NAACP wants meeting over Harford college trustee chairman's job

Senator backing off calls for leader to resign

March 14, 2004|By Lane Harvey Brown | Lane Harvey Brown,SUN STAFF

The Harford County chapter of the NAACP is calling on a state senator to sit down with the group and outline her reasons for recently demanding the resignation of the community college's board of trustees chairman.

State Sen. Nancy Jacobs, a Republican who represents southern Harford County, said Friday that she is backing off recent threats to dissolve the Harford Community College board of trustees if its chief, Bernard F. Barnes Sr., does not step down.

But calls for the resignation of Barnes, who is black, have resonated deeply among African-Americans, who make up about 9 percent of the county's population and have little representation in town and county government.

"It disturbed me that Dr. Barnes would be the one that's bashed. Why him?" said Laura Copeland, president of the National Association for the Advancement of Colored People.

"We are concerned," Copeland said. "Maybe there's something she knows that we don't know. "

Jacobs said she would be "delighted" to talk with NAACP members. "This is not about anything other than the direction of the college," she said.

Jacobs said that although she is no longer seeking Barnes' resignation, she still plans to meet with him this week to address lingering concerns about months-long contention over openness and governance on the Churchville campus.
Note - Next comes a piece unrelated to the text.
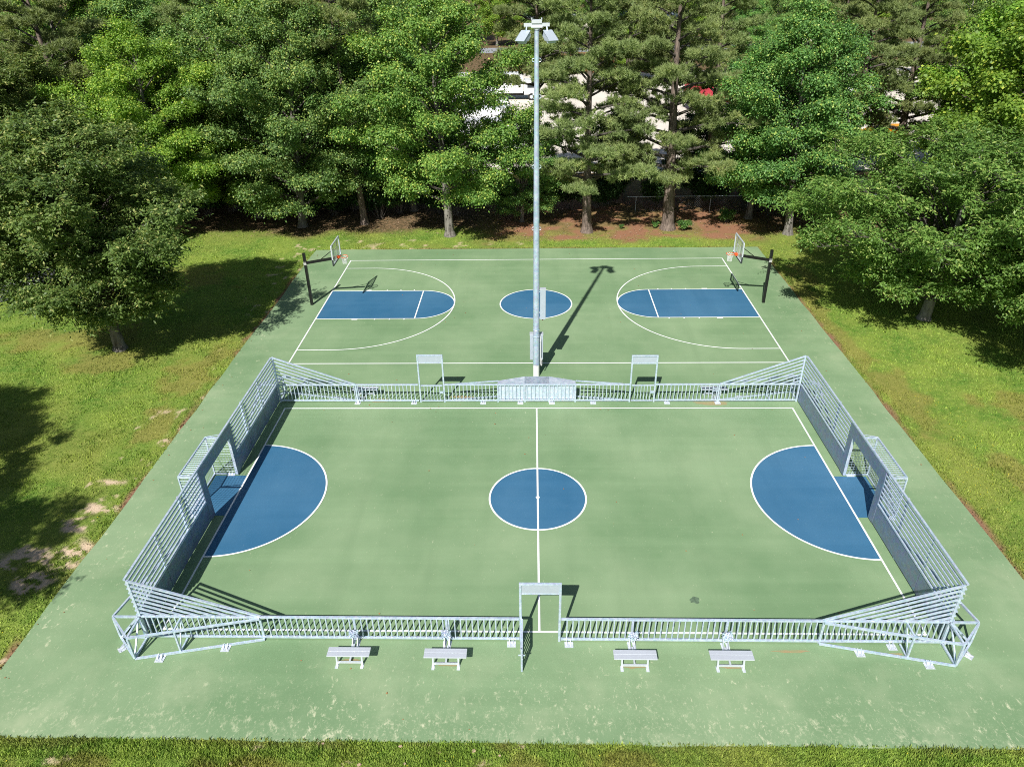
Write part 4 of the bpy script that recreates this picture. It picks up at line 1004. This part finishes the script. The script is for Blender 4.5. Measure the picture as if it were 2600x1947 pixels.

"He's done some really good things, like finally allowing public comment" at trustees' meetings, she said.

Barnes declined to comment.

Positions such as Barnes' take on added importance as a larger voice for the black community, Copeland said, because among the three town and county legislative bodies, one elected member, Barbara A. Jenifer-Ferguson on the Havre de Grace City Council, is black.

Barnes and fellow trustee Agnes Minor, along with Salina M. Pleasant-Grice on the county school board, are "critical" to African-American residents, she said.

"Most of them," Copeland said, referring to other elected officials in the towns and county, "do not really recognize our needs."

At Tuesday's Harford Community College board of trustees meeting, more than 50 people, representing the NAACP and Ames United Methodist Church, attended in support of Barnes.

For several months during the fall and winter, disagreements involving the leadership style of President Claudia Chiesi and the board festered. Some faculty members, upset at changes in shared governance on the Churchville campus, took their concerns to members of the General Assembly because they said they were being shut out of the process unfairly.

Allegations from some delegation members have included noting anonymous claims of intimidation against faculty members and calling Barnes "a puppet" to Chiesi's autocratic style.

Copeland said the group observing the board meeting saw none of that Tuesday night. She said Barnes, who finishes his term as chairman in the spring, may be the head of the group, but he has only one vote and she doubts he alone could drive the board's decision.

"Those people are strong people," Copeland said of the other board members, some of whom served with her late husband, Charles Copeland, who was also a trustee. "They have strong minds."

She pointed to Barnes' experience as a public schools administrator as an indication of his ability. Copeland said his having to defend his ability to lead is "an injustice."

Barnes' administrative roles in Baltimore City and Harford County have included serving as principal at Lake Clifton/Eastern High and Harford Technical High before becoming assistant superintendent for educational services in the Harford schools, the post he retired from in 2002.

So Copeland and others in the black community are left to wonder whether more troubling issues could be behind the attacks from the lawmakers.

"As a member of our community, we know he is an outstanding citizen, an outstanding educator and an outstanding church member," said Phillip Hunter of Bel Air. "We don't understand the rationale behind attacking Dr. Barnes."

But Leonard D. Wheeler of Bel Air, a retired College of Notre Dame professor who works in lay ministries with the Methodist Church, said he fears that he does know where the attacks spring from. "There is a test," Wheeler said. "I hate to apply this test: If Bernard were white, would the response be the same?"

Jacobs said she was not alone in her concerns about campus governance. She said her office has received about a dozen letters from Harford County residents on the issue, at least one that suggested her actions have been racially motivated.

"If [Trustees] Fred Simmons or Lee McDaniel were trying to block input, I would have asked for their resignation, too," Jacobs said. "I see the NAACP's involvement as an opportunity to sit down and let them see that that's not what this is."